IRR News (18 May – 1 June 2017)


IRR News (18 May – 1 June 2017)


Written by: admin


Dear IRR News subscriber,

It’s just under two weeks since the horrific suicide bomb-attack in Manchester, and the IRR, like others, has been struck by the dignified and united response of Mancunians to an onslaught which left twenty-two people dead and scores seriously wounded. But not everyone has responded positively to calls by Greater Manchester’s civic leaders to avoid hatred and bigotry. This week, we have extended our coverage, in our regular calendar of racism and resistance, to include post-Manchester racial attacks. And Liz Fekete, in ‘How right wing media undermined Manchester’s message of ‘coming together”’ argues that in some sections of the British media, as well as in extreme-Right circles across Europe, a counter-narrative emerged which portrays liberalism as a major threat to ordinary people’s security.

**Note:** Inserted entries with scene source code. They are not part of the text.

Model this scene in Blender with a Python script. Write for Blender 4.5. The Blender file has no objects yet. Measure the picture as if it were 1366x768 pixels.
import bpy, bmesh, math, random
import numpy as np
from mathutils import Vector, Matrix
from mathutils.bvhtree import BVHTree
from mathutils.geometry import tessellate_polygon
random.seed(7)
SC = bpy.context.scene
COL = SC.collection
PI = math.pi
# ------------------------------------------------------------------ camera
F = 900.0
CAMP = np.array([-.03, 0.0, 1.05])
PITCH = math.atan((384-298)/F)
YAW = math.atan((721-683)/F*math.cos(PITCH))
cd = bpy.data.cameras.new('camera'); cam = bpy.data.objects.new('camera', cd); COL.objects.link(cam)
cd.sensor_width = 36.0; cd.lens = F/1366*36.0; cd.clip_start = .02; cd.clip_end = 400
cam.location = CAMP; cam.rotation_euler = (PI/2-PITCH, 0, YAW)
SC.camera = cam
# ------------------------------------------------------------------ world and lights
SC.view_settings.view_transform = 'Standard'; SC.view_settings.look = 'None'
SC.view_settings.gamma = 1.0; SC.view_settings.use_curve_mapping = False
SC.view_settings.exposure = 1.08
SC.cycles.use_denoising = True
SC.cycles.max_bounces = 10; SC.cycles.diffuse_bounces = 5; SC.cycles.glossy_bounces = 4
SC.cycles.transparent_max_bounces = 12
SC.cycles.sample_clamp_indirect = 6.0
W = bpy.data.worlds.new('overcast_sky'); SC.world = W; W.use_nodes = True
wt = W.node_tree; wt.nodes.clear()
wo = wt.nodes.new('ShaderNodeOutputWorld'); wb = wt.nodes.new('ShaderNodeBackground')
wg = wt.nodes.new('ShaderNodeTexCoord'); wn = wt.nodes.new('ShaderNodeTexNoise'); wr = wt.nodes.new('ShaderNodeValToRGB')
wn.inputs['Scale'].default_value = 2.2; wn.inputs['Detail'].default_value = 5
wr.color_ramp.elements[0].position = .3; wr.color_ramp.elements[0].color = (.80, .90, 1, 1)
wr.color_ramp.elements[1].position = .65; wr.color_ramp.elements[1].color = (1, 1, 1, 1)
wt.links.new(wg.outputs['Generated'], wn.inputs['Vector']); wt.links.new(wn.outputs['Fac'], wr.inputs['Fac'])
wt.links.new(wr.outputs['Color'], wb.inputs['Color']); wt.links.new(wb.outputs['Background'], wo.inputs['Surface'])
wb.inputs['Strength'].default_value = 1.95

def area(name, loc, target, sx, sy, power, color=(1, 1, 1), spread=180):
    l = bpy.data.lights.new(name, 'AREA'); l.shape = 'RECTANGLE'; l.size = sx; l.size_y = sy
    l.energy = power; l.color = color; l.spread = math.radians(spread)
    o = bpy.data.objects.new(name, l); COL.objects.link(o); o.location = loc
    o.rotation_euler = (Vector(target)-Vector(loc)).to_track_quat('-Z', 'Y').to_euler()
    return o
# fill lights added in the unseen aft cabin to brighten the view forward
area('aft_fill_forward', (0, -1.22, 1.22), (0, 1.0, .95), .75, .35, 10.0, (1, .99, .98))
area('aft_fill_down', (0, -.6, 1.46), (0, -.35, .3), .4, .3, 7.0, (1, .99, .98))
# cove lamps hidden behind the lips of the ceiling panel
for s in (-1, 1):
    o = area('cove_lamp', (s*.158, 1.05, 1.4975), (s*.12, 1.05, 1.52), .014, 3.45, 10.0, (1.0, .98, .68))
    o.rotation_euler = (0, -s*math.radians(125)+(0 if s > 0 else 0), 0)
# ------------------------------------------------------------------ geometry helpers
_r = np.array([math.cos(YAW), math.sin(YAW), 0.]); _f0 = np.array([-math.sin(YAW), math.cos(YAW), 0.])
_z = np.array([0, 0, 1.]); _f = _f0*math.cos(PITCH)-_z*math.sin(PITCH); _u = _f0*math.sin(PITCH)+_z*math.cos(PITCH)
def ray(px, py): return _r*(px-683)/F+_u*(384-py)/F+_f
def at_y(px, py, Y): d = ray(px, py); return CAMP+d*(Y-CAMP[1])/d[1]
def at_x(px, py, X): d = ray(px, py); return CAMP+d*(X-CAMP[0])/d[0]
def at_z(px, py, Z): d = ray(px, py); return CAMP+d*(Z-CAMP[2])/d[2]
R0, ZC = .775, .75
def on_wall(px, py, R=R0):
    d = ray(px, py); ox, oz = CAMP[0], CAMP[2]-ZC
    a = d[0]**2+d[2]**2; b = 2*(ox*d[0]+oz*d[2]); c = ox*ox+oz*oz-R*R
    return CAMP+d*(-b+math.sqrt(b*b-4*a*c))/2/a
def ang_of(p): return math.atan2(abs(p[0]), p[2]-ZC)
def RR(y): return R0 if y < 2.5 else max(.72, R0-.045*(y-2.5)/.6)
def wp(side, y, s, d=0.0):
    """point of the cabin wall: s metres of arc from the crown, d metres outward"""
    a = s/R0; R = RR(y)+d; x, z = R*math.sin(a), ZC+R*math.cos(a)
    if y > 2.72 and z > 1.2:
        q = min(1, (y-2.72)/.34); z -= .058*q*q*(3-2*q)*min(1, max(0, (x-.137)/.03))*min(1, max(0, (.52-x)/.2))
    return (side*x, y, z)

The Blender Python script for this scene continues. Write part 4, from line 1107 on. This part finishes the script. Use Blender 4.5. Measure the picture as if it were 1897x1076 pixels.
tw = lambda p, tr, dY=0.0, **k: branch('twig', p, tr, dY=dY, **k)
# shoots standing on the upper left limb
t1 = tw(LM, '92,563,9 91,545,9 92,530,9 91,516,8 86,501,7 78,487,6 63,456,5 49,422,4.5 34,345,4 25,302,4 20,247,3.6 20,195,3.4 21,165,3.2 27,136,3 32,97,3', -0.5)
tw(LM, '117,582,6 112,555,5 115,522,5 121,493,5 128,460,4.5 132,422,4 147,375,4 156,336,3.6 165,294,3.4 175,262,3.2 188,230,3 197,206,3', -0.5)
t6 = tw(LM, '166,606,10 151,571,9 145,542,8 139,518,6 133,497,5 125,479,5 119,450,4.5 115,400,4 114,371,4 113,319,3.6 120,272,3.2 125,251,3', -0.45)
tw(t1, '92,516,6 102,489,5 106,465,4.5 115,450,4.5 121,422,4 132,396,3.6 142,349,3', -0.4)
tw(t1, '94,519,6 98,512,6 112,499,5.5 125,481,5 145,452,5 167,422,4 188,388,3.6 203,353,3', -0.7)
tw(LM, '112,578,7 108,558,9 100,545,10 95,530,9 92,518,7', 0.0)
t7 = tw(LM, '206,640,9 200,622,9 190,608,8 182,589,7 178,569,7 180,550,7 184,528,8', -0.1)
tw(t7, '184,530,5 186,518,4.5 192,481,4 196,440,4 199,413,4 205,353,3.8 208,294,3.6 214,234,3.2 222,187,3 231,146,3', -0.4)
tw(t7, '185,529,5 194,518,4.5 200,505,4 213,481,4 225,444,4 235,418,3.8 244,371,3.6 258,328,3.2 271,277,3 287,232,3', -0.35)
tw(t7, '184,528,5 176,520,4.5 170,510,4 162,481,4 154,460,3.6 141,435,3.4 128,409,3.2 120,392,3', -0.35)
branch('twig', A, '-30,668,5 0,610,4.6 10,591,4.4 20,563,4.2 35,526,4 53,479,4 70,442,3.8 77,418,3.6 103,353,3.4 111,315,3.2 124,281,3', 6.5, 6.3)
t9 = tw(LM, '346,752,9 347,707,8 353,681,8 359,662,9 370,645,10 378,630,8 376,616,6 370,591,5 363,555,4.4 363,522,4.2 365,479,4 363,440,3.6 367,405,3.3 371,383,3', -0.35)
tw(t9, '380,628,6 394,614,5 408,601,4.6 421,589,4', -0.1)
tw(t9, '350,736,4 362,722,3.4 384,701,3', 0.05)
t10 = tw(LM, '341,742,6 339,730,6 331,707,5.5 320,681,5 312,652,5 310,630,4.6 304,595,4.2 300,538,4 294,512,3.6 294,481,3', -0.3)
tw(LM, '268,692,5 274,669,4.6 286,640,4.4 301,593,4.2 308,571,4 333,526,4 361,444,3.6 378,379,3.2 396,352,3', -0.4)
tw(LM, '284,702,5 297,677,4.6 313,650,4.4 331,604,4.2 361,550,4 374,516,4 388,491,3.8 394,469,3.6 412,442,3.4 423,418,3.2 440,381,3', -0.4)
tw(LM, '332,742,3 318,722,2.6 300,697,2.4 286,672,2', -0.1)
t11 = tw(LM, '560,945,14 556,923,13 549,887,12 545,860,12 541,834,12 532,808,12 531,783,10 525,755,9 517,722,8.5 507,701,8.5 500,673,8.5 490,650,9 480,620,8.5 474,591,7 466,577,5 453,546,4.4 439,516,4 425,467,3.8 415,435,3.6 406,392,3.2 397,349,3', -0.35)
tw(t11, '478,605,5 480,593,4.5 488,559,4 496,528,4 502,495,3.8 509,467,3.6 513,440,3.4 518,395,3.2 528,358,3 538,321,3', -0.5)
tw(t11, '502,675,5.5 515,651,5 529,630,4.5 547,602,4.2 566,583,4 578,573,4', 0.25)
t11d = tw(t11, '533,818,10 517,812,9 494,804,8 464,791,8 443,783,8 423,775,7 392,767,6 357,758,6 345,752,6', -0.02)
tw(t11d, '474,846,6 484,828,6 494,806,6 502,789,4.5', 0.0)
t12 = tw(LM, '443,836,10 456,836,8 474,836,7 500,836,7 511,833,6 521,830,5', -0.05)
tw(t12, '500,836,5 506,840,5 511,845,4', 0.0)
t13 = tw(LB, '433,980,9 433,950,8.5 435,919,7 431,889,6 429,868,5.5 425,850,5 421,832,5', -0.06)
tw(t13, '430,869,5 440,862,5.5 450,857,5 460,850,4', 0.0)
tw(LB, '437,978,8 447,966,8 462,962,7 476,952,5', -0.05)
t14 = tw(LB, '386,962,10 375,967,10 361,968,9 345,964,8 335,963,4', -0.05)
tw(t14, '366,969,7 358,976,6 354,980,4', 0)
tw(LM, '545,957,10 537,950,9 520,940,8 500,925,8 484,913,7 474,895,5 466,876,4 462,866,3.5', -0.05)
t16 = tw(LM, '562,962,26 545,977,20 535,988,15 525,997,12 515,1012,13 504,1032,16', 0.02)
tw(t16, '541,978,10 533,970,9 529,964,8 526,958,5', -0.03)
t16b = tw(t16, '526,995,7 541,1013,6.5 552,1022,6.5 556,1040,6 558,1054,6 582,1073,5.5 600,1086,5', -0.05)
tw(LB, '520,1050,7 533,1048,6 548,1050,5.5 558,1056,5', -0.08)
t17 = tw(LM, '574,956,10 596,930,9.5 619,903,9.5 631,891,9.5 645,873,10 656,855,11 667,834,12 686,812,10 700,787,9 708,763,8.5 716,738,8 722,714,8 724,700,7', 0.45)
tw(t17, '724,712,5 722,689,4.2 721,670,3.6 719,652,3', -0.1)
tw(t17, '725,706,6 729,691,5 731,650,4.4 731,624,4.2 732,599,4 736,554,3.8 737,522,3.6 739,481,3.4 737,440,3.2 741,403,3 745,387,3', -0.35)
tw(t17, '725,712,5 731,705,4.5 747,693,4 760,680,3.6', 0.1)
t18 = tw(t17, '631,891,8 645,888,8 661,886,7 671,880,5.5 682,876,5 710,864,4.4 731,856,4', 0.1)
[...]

At a time when the issue of the nation and what constitutes ‘us’ is to the fore, we examine contributions from two key thinker-activist teachers who have, challenged conventional notions of both class and race. In a review of the launch of Chris Searle’s autobiography in Tower Hamlets where the 1971 school students’ strike happened over Stepney Words, Jenny Bourne pays homage to the work of one of the East End’s most profoundly engaged educationalists. And we publish excerpts from a speech on ‘Archives, race, class and rage’ by Colin Prescod, one of the UK’s leading black curatorial advisors, in which he insists that Blackness belongs in any full history of ‘Great’ Britain.

IRR News Team


The Institute of Race Relations is precluded from expressing a corporate view: any opinions expressed are therefore those of the authors.